___ Records for processing

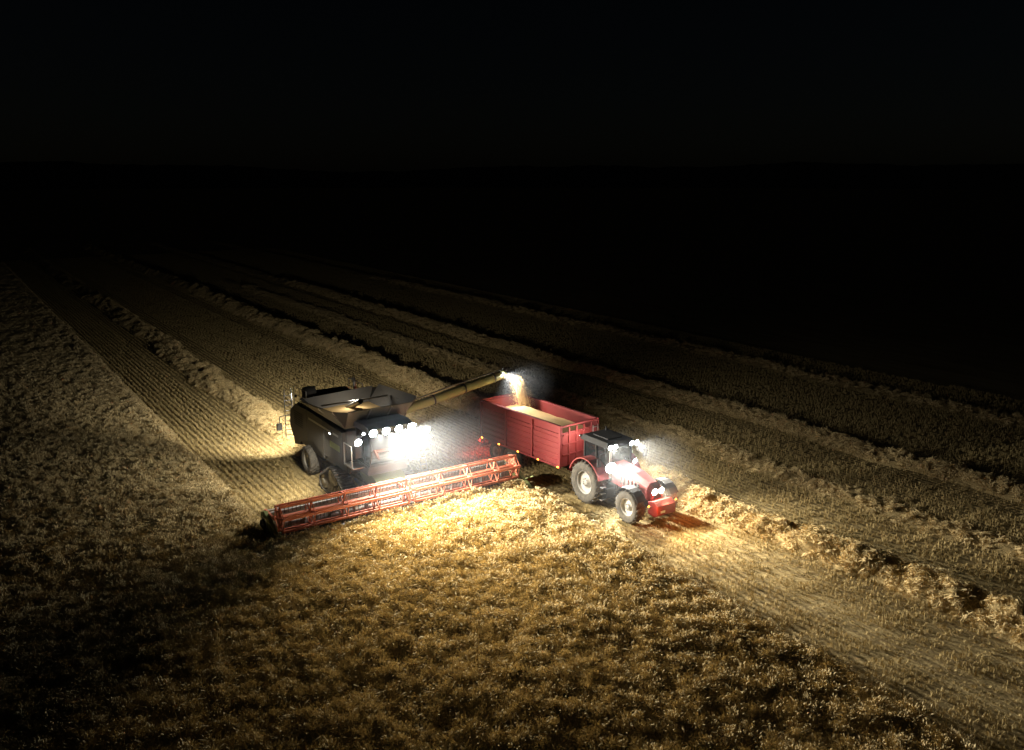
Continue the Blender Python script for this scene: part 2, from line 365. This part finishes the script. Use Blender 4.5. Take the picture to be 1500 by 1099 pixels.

______
___ Records for processing

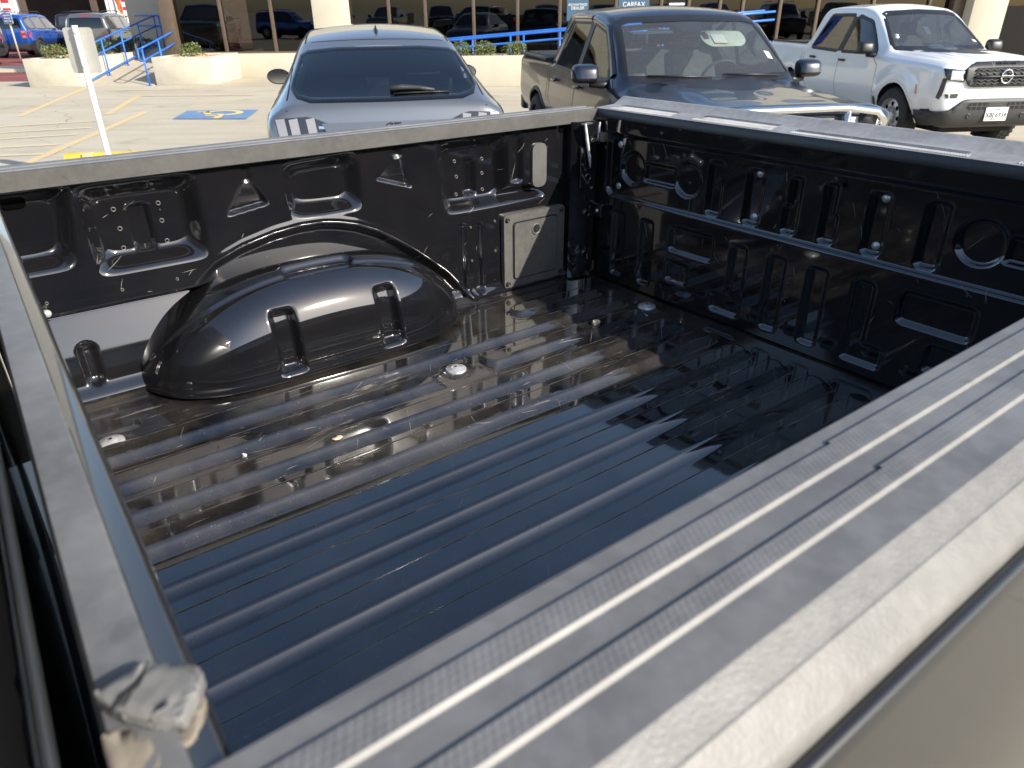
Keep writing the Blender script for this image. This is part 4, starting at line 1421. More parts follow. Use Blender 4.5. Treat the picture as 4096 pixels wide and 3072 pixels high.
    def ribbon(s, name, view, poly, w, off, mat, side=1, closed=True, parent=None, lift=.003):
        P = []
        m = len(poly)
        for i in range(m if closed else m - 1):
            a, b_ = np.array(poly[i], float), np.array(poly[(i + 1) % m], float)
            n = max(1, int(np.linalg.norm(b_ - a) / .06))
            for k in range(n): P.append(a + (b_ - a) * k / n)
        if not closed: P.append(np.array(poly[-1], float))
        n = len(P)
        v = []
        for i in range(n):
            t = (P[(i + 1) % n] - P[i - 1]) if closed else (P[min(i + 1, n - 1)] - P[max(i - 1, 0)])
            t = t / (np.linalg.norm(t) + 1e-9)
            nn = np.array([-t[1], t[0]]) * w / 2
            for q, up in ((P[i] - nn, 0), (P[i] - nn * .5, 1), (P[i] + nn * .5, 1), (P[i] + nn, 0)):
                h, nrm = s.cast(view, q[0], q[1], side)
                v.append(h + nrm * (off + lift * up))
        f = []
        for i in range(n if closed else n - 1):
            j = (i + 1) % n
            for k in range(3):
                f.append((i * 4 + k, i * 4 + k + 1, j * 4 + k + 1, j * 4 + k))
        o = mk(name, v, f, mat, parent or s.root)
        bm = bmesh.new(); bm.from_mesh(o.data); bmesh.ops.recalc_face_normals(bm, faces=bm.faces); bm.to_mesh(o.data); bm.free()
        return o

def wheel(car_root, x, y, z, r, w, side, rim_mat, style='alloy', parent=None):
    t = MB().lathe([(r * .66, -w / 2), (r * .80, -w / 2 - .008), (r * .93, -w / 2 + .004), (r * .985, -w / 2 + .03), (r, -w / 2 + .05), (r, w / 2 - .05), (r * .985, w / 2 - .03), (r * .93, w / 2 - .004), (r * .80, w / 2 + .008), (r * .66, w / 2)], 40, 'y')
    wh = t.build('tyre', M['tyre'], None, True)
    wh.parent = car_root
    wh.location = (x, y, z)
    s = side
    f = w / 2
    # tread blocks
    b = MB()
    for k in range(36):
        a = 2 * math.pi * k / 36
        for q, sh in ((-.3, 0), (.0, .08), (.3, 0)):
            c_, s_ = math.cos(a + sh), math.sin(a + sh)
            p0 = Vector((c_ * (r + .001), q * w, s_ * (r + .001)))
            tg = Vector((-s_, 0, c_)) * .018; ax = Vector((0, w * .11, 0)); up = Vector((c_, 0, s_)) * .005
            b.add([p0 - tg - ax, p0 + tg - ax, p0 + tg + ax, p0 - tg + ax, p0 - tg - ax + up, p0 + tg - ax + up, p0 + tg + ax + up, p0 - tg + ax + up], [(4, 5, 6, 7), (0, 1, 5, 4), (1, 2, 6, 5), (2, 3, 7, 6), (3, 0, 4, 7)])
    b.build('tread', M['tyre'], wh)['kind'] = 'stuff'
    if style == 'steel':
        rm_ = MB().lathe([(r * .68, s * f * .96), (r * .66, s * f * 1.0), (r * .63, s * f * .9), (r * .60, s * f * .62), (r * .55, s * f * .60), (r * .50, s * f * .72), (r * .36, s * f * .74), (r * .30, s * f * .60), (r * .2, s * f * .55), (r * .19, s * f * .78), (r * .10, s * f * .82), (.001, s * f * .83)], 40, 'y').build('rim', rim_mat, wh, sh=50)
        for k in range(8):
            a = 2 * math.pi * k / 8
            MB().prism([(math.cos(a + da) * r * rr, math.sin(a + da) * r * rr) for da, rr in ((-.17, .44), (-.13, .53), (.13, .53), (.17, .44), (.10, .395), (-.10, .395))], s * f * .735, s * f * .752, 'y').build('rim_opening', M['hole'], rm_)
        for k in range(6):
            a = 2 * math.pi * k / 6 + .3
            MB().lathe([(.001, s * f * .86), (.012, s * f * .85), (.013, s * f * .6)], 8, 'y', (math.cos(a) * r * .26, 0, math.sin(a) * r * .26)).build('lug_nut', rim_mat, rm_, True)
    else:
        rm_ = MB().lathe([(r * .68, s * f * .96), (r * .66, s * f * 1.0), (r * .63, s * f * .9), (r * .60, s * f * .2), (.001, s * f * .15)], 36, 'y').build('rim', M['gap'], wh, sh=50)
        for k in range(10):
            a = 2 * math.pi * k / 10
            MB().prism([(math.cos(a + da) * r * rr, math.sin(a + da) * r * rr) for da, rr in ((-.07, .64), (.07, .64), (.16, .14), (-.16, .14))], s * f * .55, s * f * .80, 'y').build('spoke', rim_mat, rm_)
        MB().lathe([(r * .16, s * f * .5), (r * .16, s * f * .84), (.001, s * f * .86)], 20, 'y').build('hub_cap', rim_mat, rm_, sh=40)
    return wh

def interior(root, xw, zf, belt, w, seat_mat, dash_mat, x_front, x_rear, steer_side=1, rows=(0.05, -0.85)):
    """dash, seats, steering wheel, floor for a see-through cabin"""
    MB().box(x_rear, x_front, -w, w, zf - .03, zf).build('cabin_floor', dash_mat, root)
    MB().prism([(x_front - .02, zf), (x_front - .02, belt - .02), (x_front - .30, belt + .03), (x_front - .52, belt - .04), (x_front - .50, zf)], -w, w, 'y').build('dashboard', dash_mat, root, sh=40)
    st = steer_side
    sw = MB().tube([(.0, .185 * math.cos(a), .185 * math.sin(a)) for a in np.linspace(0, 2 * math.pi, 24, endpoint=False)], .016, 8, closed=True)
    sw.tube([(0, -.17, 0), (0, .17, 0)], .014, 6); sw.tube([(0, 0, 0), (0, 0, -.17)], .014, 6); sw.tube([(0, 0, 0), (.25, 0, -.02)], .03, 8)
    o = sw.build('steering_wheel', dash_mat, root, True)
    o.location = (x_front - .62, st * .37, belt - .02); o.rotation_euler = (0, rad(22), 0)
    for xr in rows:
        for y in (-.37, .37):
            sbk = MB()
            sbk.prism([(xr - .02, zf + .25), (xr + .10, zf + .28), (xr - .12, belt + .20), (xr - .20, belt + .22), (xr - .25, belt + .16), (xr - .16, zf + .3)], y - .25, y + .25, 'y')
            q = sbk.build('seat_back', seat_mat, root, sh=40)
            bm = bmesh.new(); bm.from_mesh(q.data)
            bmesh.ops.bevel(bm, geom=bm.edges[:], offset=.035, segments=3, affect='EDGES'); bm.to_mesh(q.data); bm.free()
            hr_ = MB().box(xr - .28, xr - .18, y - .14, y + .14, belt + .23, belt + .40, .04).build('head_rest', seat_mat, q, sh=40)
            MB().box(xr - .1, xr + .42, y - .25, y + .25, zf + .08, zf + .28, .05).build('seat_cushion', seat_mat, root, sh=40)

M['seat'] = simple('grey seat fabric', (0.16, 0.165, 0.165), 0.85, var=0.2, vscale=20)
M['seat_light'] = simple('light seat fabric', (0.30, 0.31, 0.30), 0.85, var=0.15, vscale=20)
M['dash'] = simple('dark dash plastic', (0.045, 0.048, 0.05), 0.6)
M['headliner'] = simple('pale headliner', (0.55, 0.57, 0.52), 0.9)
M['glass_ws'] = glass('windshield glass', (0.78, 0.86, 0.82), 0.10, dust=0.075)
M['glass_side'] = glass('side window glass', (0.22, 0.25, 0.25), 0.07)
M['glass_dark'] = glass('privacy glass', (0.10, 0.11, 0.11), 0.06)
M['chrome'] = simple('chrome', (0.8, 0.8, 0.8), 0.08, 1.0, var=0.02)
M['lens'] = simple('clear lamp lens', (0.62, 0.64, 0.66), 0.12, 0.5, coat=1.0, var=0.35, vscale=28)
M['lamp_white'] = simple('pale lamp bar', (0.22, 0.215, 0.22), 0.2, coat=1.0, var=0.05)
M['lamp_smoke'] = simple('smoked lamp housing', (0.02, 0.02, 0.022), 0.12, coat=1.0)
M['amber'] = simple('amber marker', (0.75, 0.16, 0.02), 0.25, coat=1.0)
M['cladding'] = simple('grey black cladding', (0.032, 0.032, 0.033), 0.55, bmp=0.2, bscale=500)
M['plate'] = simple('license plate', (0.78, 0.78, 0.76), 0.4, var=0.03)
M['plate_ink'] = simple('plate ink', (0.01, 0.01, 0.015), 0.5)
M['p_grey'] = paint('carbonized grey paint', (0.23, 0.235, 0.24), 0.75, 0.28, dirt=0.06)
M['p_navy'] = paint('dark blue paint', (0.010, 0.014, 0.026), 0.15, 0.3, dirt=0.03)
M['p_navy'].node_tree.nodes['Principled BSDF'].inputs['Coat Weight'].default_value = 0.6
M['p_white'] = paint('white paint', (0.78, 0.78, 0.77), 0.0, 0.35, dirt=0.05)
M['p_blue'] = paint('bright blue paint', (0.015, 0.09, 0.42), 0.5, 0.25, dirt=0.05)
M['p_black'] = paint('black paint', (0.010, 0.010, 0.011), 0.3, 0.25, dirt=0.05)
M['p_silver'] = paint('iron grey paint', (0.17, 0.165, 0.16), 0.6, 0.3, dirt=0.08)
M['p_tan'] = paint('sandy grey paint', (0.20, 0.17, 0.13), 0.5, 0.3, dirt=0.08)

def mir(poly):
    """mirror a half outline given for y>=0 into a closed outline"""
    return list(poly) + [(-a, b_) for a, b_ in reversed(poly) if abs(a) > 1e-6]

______

* Instructions to follow
Identify every line where the string "Blender" appears.

* Correct result
Continue the Blender Python script for this scene: part 2, from line 365. This part finishes the script. Use Blender 4.5. Take the picture to be 1500 by 1099 pixels.
Keep writing the Blender script for this image. This is part 4, starting at line 1421. More parts follow. Use Blender 4.5. Treat the picture as 4096 pixels wide and 3072 pixels high.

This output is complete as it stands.